→ **Provided data**
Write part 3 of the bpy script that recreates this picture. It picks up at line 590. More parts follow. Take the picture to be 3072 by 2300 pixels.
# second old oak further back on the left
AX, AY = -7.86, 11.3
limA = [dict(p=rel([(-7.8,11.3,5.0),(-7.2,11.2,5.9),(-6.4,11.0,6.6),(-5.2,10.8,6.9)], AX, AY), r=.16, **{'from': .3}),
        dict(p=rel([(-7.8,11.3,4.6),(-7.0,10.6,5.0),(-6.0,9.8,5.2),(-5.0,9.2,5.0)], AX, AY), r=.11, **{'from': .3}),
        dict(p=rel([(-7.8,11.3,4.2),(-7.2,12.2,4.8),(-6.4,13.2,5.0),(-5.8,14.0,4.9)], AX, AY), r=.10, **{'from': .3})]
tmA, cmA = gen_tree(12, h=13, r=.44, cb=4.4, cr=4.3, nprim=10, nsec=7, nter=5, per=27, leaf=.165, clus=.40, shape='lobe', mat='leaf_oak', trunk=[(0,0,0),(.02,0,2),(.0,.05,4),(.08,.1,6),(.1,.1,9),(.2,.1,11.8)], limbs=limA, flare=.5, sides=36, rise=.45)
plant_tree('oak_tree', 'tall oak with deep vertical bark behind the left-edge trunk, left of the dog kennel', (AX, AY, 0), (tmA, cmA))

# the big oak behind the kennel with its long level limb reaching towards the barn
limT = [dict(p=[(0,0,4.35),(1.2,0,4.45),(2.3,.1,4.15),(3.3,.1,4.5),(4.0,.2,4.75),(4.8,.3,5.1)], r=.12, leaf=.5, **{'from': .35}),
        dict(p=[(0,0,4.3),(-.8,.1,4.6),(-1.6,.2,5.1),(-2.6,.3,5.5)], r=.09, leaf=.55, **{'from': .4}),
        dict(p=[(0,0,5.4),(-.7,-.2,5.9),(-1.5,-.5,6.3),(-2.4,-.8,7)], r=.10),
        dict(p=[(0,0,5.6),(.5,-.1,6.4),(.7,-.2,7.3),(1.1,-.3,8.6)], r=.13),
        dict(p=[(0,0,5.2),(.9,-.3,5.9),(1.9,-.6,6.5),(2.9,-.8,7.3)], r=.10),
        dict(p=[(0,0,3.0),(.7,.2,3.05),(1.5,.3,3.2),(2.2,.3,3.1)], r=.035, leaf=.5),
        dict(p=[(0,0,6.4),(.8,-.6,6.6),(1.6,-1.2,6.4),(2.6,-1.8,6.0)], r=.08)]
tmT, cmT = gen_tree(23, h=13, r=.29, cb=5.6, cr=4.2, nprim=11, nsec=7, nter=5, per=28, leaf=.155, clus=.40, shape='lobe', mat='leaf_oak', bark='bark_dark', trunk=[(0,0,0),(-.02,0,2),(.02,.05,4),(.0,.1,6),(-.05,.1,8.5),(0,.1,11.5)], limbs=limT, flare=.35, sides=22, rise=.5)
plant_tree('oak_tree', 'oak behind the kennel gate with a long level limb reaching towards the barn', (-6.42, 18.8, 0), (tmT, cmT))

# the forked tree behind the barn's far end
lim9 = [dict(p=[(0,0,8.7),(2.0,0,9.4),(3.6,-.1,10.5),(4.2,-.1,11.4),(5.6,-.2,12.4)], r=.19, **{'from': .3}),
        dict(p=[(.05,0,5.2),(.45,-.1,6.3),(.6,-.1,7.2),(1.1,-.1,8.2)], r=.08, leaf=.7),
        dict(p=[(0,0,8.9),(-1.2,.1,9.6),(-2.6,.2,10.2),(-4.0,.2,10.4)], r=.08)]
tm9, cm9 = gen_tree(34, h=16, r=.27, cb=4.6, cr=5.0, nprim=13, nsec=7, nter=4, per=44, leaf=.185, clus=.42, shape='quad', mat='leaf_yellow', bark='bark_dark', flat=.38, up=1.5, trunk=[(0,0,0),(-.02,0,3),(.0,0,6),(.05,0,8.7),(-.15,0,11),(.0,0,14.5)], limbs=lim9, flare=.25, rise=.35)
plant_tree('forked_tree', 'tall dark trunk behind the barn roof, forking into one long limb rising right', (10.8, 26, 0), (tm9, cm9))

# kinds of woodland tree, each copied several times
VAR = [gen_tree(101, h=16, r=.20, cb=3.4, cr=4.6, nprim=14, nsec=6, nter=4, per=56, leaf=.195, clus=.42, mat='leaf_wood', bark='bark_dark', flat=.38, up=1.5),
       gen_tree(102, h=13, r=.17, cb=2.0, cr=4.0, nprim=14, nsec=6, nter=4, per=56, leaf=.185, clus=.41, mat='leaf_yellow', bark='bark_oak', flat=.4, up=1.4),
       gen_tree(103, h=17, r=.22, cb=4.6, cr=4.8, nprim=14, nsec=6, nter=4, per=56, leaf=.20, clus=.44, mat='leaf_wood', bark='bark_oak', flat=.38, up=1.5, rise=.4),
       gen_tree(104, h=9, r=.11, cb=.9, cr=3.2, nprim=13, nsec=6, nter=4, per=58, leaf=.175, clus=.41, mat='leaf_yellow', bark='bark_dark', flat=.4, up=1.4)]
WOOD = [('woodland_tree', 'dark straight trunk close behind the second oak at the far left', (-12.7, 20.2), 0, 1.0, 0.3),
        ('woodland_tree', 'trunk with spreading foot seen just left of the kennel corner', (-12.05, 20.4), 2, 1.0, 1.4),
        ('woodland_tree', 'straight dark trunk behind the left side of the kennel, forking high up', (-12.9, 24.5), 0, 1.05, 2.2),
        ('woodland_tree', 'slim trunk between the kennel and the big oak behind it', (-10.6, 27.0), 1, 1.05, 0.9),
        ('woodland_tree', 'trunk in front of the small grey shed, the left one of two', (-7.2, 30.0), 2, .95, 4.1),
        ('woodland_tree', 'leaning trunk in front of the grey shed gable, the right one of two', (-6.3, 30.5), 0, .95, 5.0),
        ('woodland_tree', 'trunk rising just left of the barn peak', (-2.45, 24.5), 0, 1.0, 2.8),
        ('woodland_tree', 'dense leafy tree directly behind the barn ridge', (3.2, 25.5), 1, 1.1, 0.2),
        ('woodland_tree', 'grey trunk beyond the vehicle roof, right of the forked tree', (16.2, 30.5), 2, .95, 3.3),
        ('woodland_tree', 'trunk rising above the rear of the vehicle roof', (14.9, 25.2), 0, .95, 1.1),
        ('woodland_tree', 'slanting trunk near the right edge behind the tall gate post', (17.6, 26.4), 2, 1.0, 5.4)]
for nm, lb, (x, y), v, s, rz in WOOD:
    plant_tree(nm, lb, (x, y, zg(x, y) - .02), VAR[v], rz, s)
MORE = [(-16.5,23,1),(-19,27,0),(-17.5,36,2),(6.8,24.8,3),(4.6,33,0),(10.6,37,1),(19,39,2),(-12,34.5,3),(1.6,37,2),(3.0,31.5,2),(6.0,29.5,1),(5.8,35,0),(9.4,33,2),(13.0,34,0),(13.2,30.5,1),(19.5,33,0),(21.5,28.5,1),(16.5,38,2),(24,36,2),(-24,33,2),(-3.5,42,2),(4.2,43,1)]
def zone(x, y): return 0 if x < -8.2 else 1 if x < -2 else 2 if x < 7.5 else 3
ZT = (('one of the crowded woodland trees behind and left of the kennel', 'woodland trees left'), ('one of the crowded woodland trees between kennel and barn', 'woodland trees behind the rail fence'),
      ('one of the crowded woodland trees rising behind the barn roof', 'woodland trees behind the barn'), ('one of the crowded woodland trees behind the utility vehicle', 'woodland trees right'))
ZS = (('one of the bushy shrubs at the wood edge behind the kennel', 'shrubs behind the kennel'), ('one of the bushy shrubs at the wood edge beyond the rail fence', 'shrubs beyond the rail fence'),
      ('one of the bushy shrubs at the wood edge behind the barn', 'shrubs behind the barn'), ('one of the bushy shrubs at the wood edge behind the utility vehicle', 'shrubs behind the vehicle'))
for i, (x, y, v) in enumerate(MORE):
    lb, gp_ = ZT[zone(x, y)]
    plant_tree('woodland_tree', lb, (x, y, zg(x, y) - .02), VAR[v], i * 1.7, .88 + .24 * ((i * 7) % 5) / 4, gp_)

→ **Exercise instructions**
Repeat, word for word, the lines from the opening of the material through the line containing "plant_tree('oak_tree', 'tall oak".

→ **Solution**
Write part 3 of the bpy script that recreates this picture. It picks up at line 590. More parts follow. Take the picture to be 3072 by 2300 pixels.
# second old oak further back on the left
AX, AY = -7.86, 11.3
limA = [dict(p=rel([(-7.8,11.3,5.0),(-7.2,11.2,5.9),(-6.4,11.0,6.6),(-5.2,10.8,6.9)], AX, AY), r=.16, **{'from': .3}),
        dict(p=rel([(-7.8,11.3,4.6),(-7.0,10.6,5.0),(-6.0,9.8,5.2),(-5.0,9.2,5.0)], AX, AY), r=.11, **{'from': .3}),
        dict(p=rel([(-7.8,11.3,4.2),(-7.2,12.2,4.8),(-6.4,13.2,5.0),(-5.8,14.0,4.9)], AX, AY), r=.10, **{'from': .3})]
tmA, cmA = gen_tree(12, h=13, r=.44, cb=4.4, cr=4.3, nprim=10, nsec=7, nter=5, per=27, leaf=.165, clus=.40, shape='lobe', mat='leaf_oak', trunk=[(0,0,0),(.02,0,2),(.0,.05,4),(.08,.1,6),(.1,.1,9),(.2,.1,11.8)], limbs=limA, flare=.5, sides=36, rise=.45)
plant_tree('oak_tree', 'tall oak with deep vertical bark behind the left-edge trunk, left of the dog kennel', (AX, AY, 0), (tmA, cmA))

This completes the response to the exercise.